I can't give details on this phone call, not in written words at least, because I fear. I fear you'll read the words and stab at the only air available to me. I'll be forced to thrash in the undercurrent before finding light and an exit. So I remain in the pocket of air. I close my eyes and visualize simple. Nature. Flowers. Breathing. Slow. Calm. Redemption.
But the phone call stirs me, brings me back to reality, and reminds me to continue searching for the surface. One day I'll share with you, and you may wish to stab at the pocket of air, but I won't be there anymore. I'll be using all my strength to find air and to make sense of direction. Holding my breath, I'll attempt to tell you the story which will be seen differently from above water. Looking into the water, the direction for surfacing makes sense.

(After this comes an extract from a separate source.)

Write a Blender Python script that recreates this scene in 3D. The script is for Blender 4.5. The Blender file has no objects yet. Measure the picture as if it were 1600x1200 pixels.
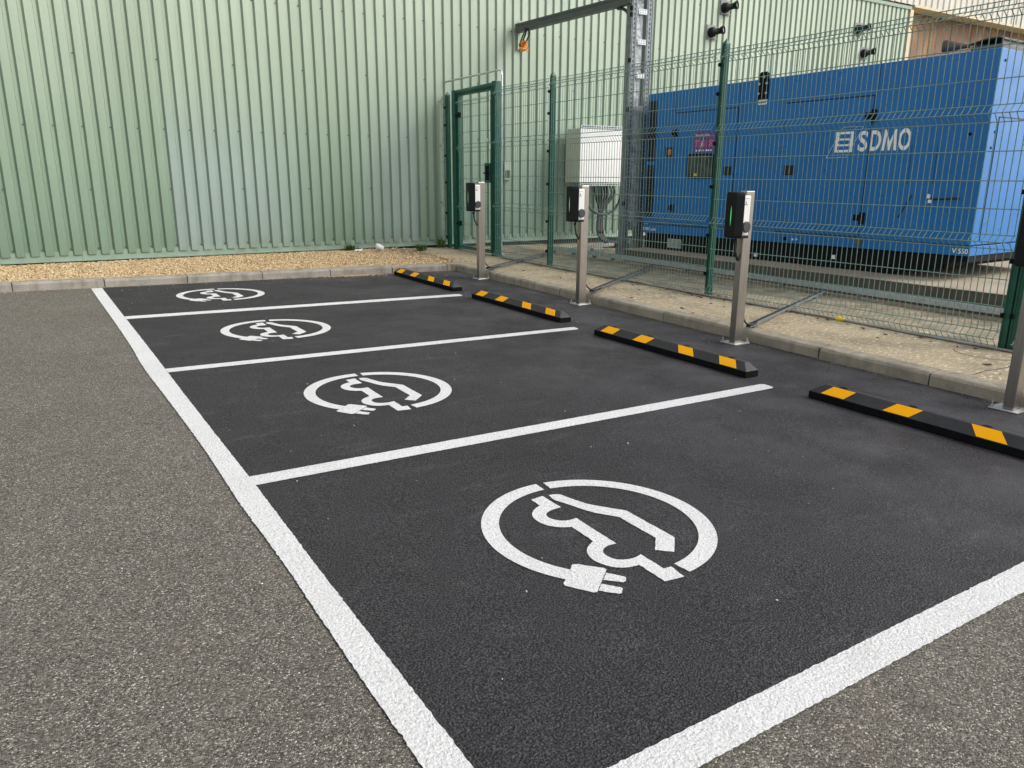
import bpy, bmesh, math, random
import numpy as np
from mathutils import Matrix, Vector
random.seed(7); rng = np.random.default_rng(7)
S = bpy.context.scene
COL = S.collection
R = math.radians

# ------------------------------------------------------------------ terrain: the car park falls gently towards the kerb
GX, GY = -0.01633, 0.00876
def gz(x, y): return GX * x + GY * y
WY = 0.0165                               # yaw of the warehouse wall
def wy(x, d=0.0): return 12.752 - WY * x - d   # wall face; d > 0 is in front of it (towards the bays)

# ------------------------------------------------------------------ materials
def srgb(r, g, b):
    f = lambda c: (c / 255 / 12.92) if c / 255 <= .04045 else ((c / 255 + .055) / 1.055) ** 2.4
    return (f(r), f(g), f(b), 1)
class NT:
    def __init__(s, name):
        s.m = bpy.data.materials.new(name); s.m.use_nodes = True
        s.t = s.m.node_tree; s.n = s.t.nodes; s.l = s.t.links
        s.b = s.n['Principled BSDF']; s.co = None
    def add(s, typ, **kw):
        n = s.n.new(typ)
        for k, v in kw.items():
            if hasattr(n, k): setattr(n, k, v)
            else: n.inputs[k.replace('_', ' ')].default_value = v
        return n
    def pos(s):
        if s.co is None: s.co = s.n.new('ShaderNodeNewGeometry').outputs['Position']
        return s.co
    def noise(s, scale, detail=4, rough=.55, vec=None):
        n = s.add('ShaderNodeTexNoise'); n.inputs['Scale'].default_value = scale
        n.inputs['Detail'].default_value = detail; n.inputs['Roughness'].default_value = rough
        s.l.new(vec or s.pos(), n.inputs['Vector']); return n.outputs['Fac']
    def voro(s, scale, out='Distance', feature='F1'):
        n = s.add('ShaderNodeTexVoronoi'); n.feature = feature; n.inputs['Scale'].default_value = scale
        s.l.new(s.pos(), n.inputs['Vector']); return n.outputs[out]
    def ramp(s, fac, stops, interp='LINEAR'):
        n = s.add('ShaderNodeValToRGB'); e = n.color_ramp.elements; n.color_ramp.interpolation = interp
        while len(e) < len(stops): e.new(.5)
        for i, (p, c) in enumerate(stops):
            e[i].position = p; e[i].color = c if len(c) == 4 else (*c, 1)
        s.l.new(fac, n.inputs['Fac']); return n.outputs['Color']
    def mix(s, fac, a, b, mode='MIX'):
        n = s.add('ShaderNodeMix'); n.data_type = 'RGBA'; n.blend_type = mode
        for sock, v in ((n.inputs['Factor'], fac), (n.inputs['A'] if False else n.inputs[6], a), (n.inputs[7], b)):
            if hasattr(v, 'links'): s.l.new(v, sock)
            else: sock.default_value = v
        return n.outputs[2]
    def math(s, op, a, b=0.0):
        n = s.add('ShaderNodeMath'); n.operation = op
        for i, v in enumerate((a, b)):
            if hasattr(v, 'links'): s.l.new(v, n.inputs[i])
            else: n.inputs[i].default_value = v
        return n.outputs[0]
    def sep(s):
        n = s.add('ShaderNodeSeparateXYZ'); s.l.new(s.pos(), n.inputs[0]); return n.outputs
    def col(s, v): 
        if hasattr(v, 'links'): s.l.new(v, s.b.inputs['Base Color'])
        else: s.b.inputs['Base Color'].default_value = v
    def rough(s, v):
        if hasattr(v, 'links'): s.l.new(v, s.b.inputs['Roughness'])
        else: s.b.inputs['Roughness'].default_value = v
    def bump(s, h, strength=.5, dist=.01, prev=None):
        n = s.add('ShaderNodeBump'); n.inputs['Strength'].default_value = strength
        n.inputs['Distance'].default_value = dist; s.l.new(h, n.inputs['Height'])
        if prev: s.l.new(prev, n.inputs['Normal'])
        s.l.new(n.outputs[0], s.b.inputs['Normal']); return n.outputs[0]

def g4(v): return (v, v, v, 1)
def simple(name, c, rough=.5, metal=0.0, var=.15, vscale=6.0, bump=0.0, bscale=80, dirt=None, spec=None):
    t = NT(name)
    n = t.noise(vscale, 5)
    lo = tuple(max(0, x * (1 - var)) for x in c[:3]); hi = tuple(min(1, x * (1 + var)) for x in c[:3])
    base = t.ramp(n, [(.3, lo), (.7, hi)])
    if dirt:
        d = t.noise(2.3, 6, .65)
        base = t.mix(t.ramp(d, [(.52, g4(0)), (.75, g4(dirt[1]))]), base, (*dirt[0], 1))
    t.col(base); t.b.inputs['Metallic'].default_value = metal
    t.rough(t.ramp(t.noise(vscale * 3, 3), [(.3, g4(max(.02, rough - .07))), (.7, g4(min(1, rough + .07)))]))
    if spec is not None: t.b.inputs['Specular IOR Level'].default_value = spec
    if bump: t.bump(t.noise(bscale, 3), bump, .004)
    return t.m

def m_old_asphalt():
    t = NT('old_asphalt')
    cell = t.voro(225, 'Color')
    sp = t.add('ShaderNodeSeparateColor'); t.l.new(cell, sp.inputs[0])
    agg = t.ramp(sp.outputs[0], [(0, (.040, .038, .033)), (.28, (.105, .098, .084)), (.68, (.188, .176, .150)), (.90, (.285, .268, .232)), (1, (.58, .55, .48))])
    fine = t.noise(420, 3, .7)
    agg = t.mix(.75, agg, t.ramp(fine, [(.3, g4(.5)), (.72, g4(1.4))]), 'MULTIPLY')
    tone = t.noise(.55, 6, .6)
    agg = t.mix(.8, agg, t.ramp(tone, [(.3, (.85, .833, .812)), (.7, (1.14, 1.118, 1.085))]), 'MULTIPLY')
    mid = t.noise(9, 5, .6)
    agg = t.mix(.6, agg, t.ramp(mid, [(.3, (.84, .85, .84)), (.7, (1.12, 1.10, 1.07))]), 'MULTIPLY')
    brown = t.noise(3.0, 4, .6)
    agg = t.mix(t.ramp(brown, [(.55, g4(0)), (.8, g4(.28))]), agg, (.185, .145, .115, 1))
    # scattered pale stone chips of two sizes
    for sc, thr, seedo in ((88, .11, .92), (46, .075, .945)):
        d = t.voro(sc, 'Distance'); c = t.voro(sc, 'Color')
        s2 = t.add('ShaderNodeSeparateColor'); t.l.new(c, s2.inputs[0])
        k = t.math('MULTIPLY', t.math('LESS_THAN', d, thr * 2.2), t.math('GREATER_THAN', s2.outputs[1], seedo - .05))
        agg = t.mix(k, agg, (.58, .555, .495, 1))
    # old oil drips
    o = t.noise(1.15, 3, .5); o2 = t.noise(7, 4, .7)
    agg = t.mix(t.math('MULTIPLY', t.ramp(o, [(.66, g4(0)), (.74, g4(.5))]), t.ramp(o2, [(.45, g4(0)), (.6, g4(1))])), agg, (.07, .066, .062, 1))
    t.col(agg); t.rough(.85); t.b.inputs['Specular IOR Level'].default_value = .3
    h = t.math('ADD', t.math('MULTIPLY', t.voro(225), -1), t.math('MULTIPLY', fine, .5))
    t.bump(h, .7, .007)
    return t.m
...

You know exactly how you'd surface, but it's different when the water is actually surrounding you. One day I'll explain from my perspective, and maybe you'll attempt to understand, and though you may not agree in whole, maybe you'll agree in part, and a sliver of mutual understanding between us will be worth the experience. Offering grace to one another will be key, because every person is different, learning, and holds a unique story. One day I'll explain, and it'll hit home for the few who are or have been in the very same water, and that shared understanding will be life-giving.
Until then, I'll attempt to search for the surface though I'd much rather close my eyes and think of simple, like a child who squats down to smell flowers, oblivious to the hurt of this world. Until then, I must remain in the searching, and that's okay.